Sous chef Federico Quiroga says a key to this southern-Italy-styled dish is to only saute the eggplant a couple of minutes at the end so it keeps some firmness.

He also said the dish was open to other ingredients.

“You could easily add chicken, shrimp or any kind of meat,” he said.


From the book Michael’s Genuine Food: Down-to-Earth Cooking for People Who Love to Eat

1 ounce dried porcini mushrooms, wiped of grit
4 tbsps     extra-virgin olive oil
1     large white onion, finely chopped
8     garlic cloves, minced
1 tsp     chopped fresh thyme
1/2 tsp     chopped fresh rosemary
Kosher salt and freshly ground black pepper, to taste
1 15 ounce     can fire roasted-tomatoes
3 cups     shredded Slow-Roasted Boneless Short Ribs
1 cup     dry red wine, such as Cabernet Sauvignon
1 quart     low-sodium beef broth
1 pound     dried pappardelle
1/2     head escarole, halved lengthwise through the core
2 tbsps     unsalted butter
1/4 cup     freshly grated Parmesan cheese, such as
Parmigiano-Reggiano, plus more for serving
1/4 cup     Fresh Homemade Ricotta or store-bought ricotta
Chopped fresh flat-leaf parsley, for garnish

To reconstitute the dried porcinis, put the mushrooms in a bowl and pour hot water over them to cover, about 2 cups. Soak until the mushrooms soften, 30 minutes. Carefully lift the mushrooms out of the liquid with a fork, so as not to disturb the sediments settling at the bottom. Coarsely chop the mushrooms; you should have about 3/4 cup. Strain the porcini soaking water into a measuring cup through a coffee filter or a double layer of paper towels; you should have 1 1/2 cups.

Place a large skillet over medium heat and coat with two tablespoons of the oil. When the oil is shimmering, add the onion. Cook, stirring until the onion begins to soften, about three minutes. Toss in half of the garlic, all of the thyme and rosemary, and season with salt and pepper. Add the chopped porcini, the tomatoes, and the short ribs. Stir everything together and cook for about five minutes. Pour in the wine, and continue to cook until the liquid has evaporated, about 10 minutes. Pour in the broth and reserved porcini water. Reduce the heat to medium-low and simmer for one hour, stirring occasionally. You should have about six cups of sauce.

Bring a large pot of salted water to a boil over high heat. Add the pappardelle, give it a good stir, and cook until tender but still firm to the bite (al dente), eight to 10 minutes.

While the pasta is cooking, prepare the escarole. Place a skillet over medium heat and coat with the remaining two tablespoons of oil. When the oil is shimmering, add the remaining garlic and stir until the garlic is golden, about 30 seconds.

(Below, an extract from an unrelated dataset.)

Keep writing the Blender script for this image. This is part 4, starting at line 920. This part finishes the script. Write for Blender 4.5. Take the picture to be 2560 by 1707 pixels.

Add the escarole, stirring to coat with oil, then increase the heat to high. Cook, uncovered, stirring occasionally, until the escarole is wilted and most of liquid is evaporated, five minutes. Season with salt and pepper. Add half of the sugo to the escarole (about three cups), stirring to combine.

To serve, drain the pasta and put it back in the pot. Add the escarole with sugo sauce, butter, and Parmesan; tossing to coat the pasta evenly. Divide among four plates. Top each with a spoonful of ricotta and shower with chopped parsley. Pass more grated cheese around the table.

Cappellini alla Posillipo

8    shrimp (16-20) peeled and deveined
8    scallops (10-20)
8    littleneck clams
8    mussels, debearded
5 ounces     calamari
2     tomatoes, peeled, seeded and diced
2 tbsp     fresh garlic minced
8 tbsp     extra virgin olive oil
3 tbsp     chopped parsley
½ cup     dry white wine
4 tbsp     butter
1 pound     dry cappellini
Salt and pepper

In a medium hot skillet add about 6 tbsp of the olive oil. Season the shrimp, scallops, calamari, clams and mussels with salt and pepper. When the oil is hot, add the seafood and sauté for a couple of minutes on each side, (start cooking your pasta in the boiling salted water). Add the garlic and sauté for another 30 seconds. Add the diced tomatoes and white wine. Reduce the wine by half. Add the butter. When the butter is melted, add the parsley. Drain your pasta and add to the skillet and toss once or twice. Check for seasoning, drizzle a little more of the olive oil and serve.

Fusilli in a tomato sauce
1 box     dry fusilli pasta
1 15 oz     can tomato sauce
½     medium onion
¼     carrot
½     stalk celery
1     clove garlic (optional)
½ smsll     eggplant (diced, no seeds)
2     handfuls of fresh arugula
Olive oil

Very finely chop (or put in a food processor) onion, carrot, celery and optional garlic. Sauce for a couple of minutes with a little olive oil, add tomato sauce and cook on low heat for about an hour. About 40 minutes into the cooking, fill a medium size pot with salted water and bring it to boil. Add the pasta and cook for 12 minutes for “al dente” or 14 minutes for tender. While the pasta is cooking, in a large sauté pan with a little olive oil, sauté the diced eggplant for a couple of minutes until tender but still firm. Add tomato sauce and season with salt and pepper to taste. Strain the pasta, add to sauce and at toss with arugula. Drizzle with extra virgin olive oil and serve.